By the end of August, however, the Ministry of Agriculture, Forestry and Fisheries issued a report revealing that 185,451 hectares had been struck by drought, compared to 116,129 hectares in 2014.

 

Clinging to hope

Speaking to Post Weekend earlier this week this week, Yutha maintained that Cambodia is only experiencing a late monsoon season that would soon see crops blooming.

“When the monsoons come across the mountains, it will cause rain in the drought areas,” he said.

Dr Yang Saing Koma, president of the Cambodian Center for Study and Development in Agriculture (CEDAC), said he also thought the Kingdom’s recent droughts had finally subsided.

“I suspect that more rain will come. Normally, it comes like that in a late monsoon,” he said, adding that farmers could start planting rice this week.

Thomas acknowledged that abundant rainfall in Phnom Penh and other areas was counterintuitive to understanding the drought.

An empty rice sack blows in the wind. Victoria Mørck Madsen

“Here in Phnom Penh, [rainfall] seems to be doing quite well – how can it be a drought when the river is so full?” he said, adding that much of the country was in good shape.

This week saw increased rainfall – and even flooding – as Typhoon Vamco hit the Kingdom from the Pacific. On Thursday, authorities reported that 1,760 houses and hundreds of hectares of farmland were destroyed in Kampot after a hydroelectric dam was opened after heavy rainfall.

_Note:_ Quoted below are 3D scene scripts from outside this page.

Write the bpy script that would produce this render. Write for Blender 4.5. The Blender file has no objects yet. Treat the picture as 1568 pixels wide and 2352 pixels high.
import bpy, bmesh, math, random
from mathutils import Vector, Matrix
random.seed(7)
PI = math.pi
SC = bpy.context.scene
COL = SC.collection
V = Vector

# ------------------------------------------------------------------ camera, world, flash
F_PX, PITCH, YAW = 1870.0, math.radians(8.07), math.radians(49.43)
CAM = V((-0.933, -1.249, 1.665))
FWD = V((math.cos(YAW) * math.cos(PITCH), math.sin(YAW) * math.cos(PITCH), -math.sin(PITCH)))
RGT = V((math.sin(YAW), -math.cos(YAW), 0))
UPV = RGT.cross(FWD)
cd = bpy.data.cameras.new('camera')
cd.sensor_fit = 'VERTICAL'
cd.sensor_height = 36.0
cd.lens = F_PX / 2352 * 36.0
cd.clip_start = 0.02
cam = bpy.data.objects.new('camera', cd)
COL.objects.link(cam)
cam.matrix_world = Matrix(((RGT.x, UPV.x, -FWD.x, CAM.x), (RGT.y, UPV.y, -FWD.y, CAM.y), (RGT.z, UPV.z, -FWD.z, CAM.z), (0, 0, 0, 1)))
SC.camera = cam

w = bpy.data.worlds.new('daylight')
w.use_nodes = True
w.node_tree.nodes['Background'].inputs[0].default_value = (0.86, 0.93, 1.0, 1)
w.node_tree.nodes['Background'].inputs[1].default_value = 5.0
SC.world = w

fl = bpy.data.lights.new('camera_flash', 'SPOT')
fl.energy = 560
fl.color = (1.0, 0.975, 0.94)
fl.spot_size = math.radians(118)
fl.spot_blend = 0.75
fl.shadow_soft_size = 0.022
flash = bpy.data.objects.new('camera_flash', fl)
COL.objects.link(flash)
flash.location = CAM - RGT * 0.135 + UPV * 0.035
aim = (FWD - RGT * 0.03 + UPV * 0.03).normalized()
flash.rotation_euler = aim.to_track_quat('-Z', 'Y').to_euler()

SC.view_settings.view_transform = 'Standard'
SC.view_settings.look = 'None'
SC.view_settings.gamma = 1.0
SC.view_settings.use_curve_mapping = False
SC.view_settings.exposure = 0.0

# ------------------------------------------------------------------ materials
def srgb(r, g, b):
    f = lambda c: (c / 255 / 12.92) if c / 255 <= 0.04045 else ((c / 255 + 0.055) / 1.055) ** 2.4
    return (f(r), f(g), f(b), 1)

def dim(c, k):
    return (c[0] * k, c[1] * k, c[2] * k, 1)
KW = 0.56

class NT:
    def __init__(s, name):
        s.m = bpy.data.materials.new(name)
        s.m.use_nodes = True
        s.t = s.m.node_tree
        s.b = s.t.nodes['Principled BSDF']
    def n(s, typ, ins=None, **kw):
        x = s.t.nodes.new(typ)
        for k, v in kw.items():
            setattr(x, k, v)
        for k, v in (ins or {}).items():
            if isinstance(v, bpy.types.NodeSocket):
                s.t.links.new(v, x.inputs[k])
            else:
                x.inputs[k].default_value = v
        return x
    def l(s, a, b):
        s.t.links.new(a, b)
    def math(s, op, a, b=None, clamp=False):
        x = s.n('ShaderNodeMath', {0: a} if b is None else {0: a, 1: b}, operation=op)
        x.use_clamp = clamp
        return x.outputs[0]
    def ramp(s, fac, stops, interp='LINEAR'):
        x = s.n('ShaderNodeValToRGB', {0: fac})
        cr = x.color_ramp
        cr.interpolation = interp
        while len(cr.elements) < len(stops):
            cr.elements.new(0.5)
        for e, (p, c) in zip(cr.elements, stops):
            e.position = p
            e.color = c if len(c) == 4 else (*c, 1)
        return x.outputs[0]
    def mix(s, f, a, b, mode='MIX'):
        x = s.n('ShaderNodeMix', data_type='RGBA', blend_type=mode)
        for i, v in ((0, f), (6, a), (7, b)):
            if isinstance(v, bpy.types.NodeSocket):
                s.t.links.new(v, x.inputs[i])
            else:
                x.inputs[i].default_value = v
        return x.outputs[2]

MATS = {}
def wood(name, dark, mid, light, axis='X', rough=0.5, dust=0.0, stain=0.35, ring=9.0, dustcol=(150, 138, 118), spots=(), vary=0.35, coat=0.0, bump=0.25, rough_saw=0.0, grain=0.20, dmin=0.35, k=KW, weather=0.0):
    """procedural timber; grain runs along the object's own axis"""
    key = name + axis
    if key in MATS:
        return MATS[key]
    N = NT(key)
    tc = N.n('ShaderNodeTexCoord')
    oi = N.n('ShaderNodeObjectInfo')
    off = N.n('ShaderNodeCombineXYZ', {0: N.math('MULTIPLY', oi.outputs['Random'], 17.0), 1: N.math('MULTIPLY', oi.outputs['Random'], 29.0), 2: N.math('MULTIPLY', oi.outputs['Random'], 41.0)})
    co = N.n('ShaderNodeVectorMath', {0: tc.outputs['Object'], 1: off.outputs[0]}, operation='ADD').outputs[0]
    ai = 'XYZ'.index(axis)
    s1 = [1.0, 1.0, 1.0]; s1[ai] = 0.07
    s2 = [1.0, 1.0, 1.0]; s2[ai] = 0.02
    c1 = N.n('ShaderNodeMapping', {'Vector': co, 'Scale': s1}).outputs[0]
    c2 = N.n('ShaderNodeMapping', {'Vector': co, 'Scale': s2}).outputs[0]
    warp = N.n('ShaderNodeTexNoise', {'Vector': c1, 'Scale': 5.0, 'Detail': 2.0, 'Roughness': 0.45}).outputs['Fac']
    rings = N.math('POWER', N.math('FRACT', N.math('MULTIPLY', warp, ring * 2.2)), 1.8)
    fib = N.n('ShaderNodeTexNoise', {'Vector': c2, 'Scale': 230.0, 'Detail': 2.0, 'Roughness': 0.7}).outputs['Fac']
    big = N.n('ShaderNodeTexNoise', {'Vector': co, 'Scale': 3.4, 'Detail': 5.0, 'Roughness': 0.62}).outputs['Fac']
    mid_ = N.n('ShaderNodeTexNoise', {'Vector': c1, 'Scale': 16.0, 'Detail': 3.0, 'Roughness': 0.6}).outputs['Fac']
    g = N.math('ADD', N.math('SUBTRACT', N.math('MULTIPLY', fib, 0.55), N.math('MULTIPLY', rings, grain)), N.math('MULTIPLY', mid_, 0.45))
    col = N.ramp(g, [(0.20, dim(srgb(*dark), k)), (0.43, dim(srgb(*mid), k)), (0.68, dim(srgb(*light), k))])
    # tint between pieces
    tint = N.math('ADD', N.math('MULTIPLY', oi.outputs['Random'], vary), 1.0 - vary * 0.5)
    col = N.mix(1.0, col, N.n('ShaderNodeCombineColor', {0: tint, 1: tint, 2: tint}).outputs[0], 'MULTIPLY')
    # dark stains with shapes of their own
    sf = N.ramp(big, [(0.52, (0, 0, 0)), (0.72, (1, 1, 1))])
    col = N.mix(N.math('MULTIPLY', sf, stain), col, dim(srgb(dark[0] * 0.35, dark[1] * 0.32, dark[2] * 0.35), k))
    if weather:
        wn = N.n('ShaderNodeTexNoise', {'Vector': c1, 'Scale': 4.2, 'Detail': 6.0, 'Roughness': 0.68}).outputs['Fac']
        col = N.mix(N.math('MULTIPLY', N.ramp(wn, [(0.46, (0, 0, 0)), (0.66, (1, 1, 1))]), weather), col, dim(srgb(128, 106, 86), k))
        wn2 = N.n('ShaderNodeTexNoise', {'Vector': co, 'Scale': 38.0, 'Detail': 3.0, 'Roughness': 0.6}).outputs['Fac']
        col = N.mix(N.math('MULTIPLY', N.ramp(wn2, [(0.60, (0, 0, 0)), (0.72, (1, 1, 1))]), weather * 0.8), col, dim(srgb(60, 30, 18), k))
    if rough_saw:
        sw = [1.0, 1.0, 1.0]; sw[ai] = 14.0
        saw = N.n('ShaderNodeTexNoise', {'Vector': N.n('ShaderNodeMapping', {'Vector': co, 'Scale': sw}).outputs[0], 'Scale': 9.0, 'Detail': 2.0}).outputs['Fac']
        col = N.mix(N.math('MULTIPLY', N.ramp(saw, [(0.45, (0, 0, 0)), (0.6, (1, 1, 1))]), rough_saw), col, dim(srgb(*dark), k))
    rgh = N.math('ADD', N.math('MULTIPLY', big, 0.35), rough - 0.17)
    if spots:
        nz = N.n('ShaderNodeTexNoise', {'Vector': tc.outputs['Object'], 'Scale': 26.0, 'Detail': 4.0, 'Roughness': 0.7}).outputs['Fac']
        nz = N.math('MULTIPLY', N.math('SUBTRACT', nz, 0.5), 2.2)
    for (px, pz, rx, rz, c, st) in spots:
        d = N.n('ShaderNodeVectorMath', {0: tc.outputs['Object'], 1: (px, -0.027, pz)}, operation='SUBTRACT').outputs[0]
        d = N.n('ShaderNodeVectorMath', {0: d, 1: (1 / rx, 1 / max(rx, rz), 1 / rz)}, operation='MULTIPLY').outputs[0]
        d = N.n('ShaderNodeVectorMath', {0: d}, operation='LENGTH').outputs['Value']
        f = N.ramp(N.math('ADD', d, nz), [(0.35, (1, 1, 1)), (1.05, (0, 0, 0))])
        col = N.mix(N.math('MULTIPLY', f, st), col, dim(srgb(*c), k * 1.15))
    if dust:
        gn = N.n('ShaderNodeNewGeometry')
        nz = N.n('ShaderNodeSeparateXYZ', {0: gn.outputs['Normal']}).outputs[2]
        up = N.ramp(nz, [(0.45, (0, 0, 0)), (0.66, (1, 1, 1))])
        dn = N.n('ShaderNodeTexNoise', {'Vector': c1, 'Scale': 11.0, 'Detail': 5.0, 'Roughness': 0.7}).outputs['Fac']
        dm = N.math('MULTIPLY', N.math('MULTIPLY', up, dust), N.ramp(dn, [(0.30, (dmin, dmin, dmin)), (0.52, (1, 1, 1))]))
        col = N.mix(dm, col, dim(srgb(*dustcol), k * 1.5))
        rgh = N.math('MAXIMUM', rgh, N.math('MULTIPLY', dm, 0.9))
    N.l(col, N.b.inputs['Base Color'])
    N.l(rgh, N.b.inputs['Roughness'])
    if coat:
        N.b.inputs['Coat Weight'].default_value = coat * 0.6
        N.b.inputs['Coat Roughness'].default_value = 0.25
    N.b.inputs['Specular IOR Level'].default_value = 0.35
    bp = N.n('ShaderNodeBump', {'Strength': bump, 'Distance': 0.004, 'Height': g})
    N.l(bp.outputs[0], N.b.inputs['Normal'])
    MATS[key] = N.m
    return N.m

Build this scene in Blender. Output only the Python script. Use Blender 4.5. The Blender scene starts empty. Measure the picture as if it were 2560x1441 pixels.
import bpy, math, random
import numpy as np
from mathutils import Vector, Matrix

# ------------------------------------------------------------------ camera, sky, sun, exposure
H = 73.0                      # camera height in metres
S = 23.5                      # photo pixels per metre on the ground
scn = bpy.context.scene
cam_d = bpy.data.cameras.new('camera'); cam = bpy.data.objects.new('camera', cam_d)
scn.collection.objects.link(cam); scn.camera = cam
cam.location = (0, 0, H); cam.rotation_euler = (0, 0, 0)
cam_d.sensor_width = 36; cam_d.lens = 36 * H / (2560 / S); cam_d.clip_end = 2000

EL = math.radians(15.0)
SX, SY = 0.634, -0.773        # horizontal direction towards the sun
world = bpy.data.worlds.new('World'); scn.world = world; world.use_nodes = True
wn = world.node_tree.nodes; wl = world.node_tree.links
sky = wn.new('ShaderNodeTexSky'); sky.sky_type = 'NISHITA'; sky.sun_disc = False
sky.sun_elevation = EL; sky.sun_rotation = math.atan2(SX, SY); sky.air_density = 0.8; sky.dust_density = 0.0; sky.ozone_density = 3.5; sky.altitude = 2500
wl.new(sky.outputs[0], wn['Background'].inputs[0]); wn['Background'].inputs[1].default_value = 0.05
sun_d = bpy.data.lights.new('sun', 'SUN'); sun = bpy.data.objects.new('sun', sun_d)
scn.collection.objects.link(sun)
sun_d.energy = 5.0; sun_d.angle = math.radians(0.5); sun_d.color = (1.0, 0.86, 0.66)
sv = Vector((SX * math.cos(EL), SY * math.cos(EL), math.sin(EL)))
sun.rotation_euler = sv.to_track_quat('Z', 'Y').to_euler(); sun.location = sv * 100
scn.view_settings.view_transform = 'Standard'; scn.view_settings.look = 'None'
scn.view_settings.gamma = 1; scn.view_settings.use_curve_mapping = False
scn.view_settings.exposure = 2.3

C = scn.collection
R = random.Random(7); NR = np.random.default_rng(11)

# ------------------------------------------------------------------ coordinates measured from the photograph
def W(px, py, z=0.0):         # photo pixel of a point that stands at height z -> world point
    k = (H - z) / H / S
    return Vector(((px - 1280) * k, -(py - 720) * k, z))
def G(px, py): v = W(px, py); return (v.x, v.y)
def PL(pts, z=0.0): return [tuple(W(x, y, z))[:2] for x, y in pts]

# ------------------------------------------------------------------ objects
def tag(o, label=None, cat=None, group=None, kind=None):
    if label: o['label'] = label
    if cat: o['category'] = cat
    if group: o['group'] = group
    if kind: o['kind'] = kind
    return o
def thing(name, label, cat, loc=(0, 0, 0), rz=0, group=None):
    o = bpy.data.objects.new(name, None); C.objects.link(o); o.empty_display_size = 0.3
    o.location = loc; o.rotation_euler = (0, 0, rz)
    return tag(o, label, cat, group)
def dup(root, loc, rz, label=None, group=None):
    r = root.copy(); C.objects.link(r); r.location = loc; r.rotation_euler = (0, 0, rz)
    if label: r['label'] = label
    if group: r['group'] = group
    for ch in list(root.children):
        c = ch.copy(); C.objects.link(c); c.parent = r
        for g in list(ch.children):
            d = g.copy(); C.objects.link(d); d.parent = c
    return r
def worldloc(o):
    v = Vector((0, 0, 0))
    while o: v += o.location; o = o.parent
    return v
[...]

But this week in Kampong Speu’s Chbar Mon district, signs of drought were everywhere in a community economically crippled by poor farming. 

A vigorous end to the rainy season, said local farmers, would be the only way to salvage anything from the year’s work. Farmers said that they were preparing for the worst, however, by brainstorming new ways to win bread for their families.  

“If there are no results, I won’t have money to buy seeds for next year,” said Chhoun Thea, a 42-year-old farmer.

His paddy was full of stubby seedlings with a sickly yellow tint instead of healthy lime green.

At best, Thea estimated, he will harvest 40 per cent of his initial crop.

With no children old enough to take on labour-intensive city jobs, he said he will likely be forced to sell his one cow to buy seed next year.

When asked about El Niño, he said he had never heard of the phenomenon scientists blame for his plight.

“I never heard about El Niño, and I never heard anything from media like radio or TV about farming,” he said, adding that the area was also devoid of developmental NGOs.

Lorn Lim, who was attempting his third and final planting on Tuesday, said he’d require three months of solid rain to get a decent crop.

“If there is no result from farming, I can only get money as a construction worker to feed my family,” he added.

But Thomas said even in the best-case scenario, the Lorn Lim family couldn’t expect to support their crops past the end of October.

“If they planted the shortest-term 60-day rice they could just about squeeze it in and harvest,” he said, adding that it was still a mystery as to whether the rainy season would end early.

He said the odds of crops surviving beyond that point would diminish to near nil.

“After the rains are finally finished, I’m pretty darn sure the odds are rather heavily stacked that we plunge right back into serious drought conditions as ‘Godzilla’ El Niño starts to really kick in at full power.”